Photojournalist, gay rights pioneer Kay Lahusen dies at 91
“Whatever the Founding Fathers envisioned as the rights and privileges of our citizens, we wanted for ourselves as well,” she told WHYY for a 2015 commemoration. “Somebody had to get out and show their face in public and proclaim things and be aggressive.”
Lahusen’s life partner, Gittings, was one of the nation’s most prominent lesbian activists and co-organizer of the “Annual Reminder” pickets in Philadelphia.
They had met in 1961 at a picnic held by Daughters of Bilitis, the first known lesbian organization in the U.S. whose East Coast chapter Gittings had founded. Lahusen was arts editor and shot groundbreaking cover photos of gay women for the group’s national publication, The Ladder, which Gittings edited.

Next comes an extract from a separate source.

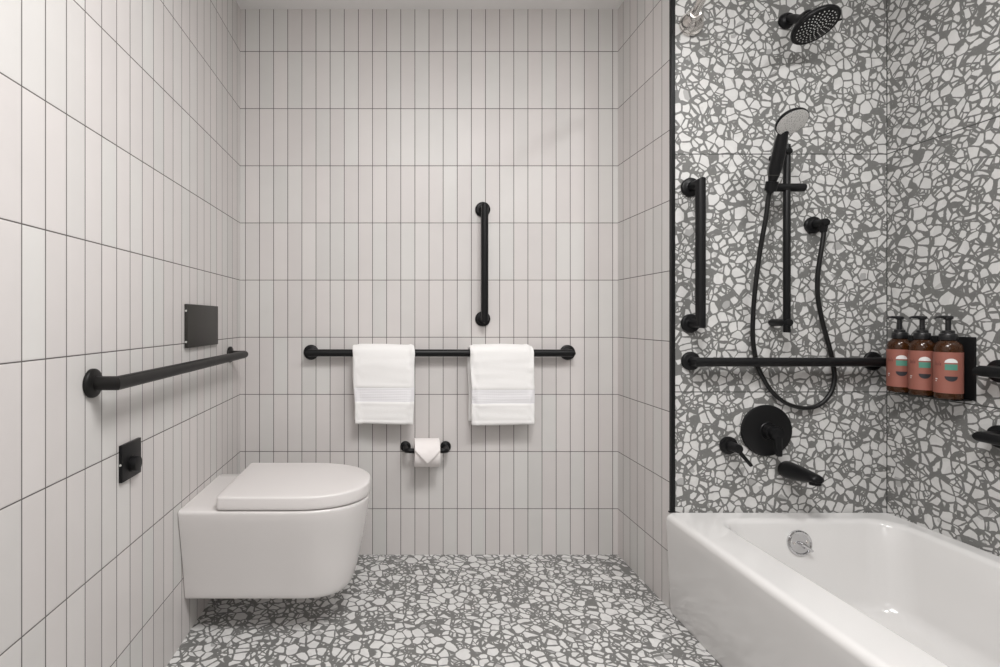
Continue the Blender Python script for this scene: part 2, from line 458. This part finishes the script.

Lahusen also was a founding member of the Gay Activists Alliance and photographed that group’s protests, called “zaps.” She was there for Philadelphia’s first gay pride march in 1972. Under the pseudonym Kay Tobin, she co-authored a 1972 book, “The Gay Crusaders,” which profiled the movement’s early leaders.
Lahusen and Gittings also took part in the campaign that led to the American Psychiatric Association’s 1973 decision to drop homosexuality from its list of mental disorders.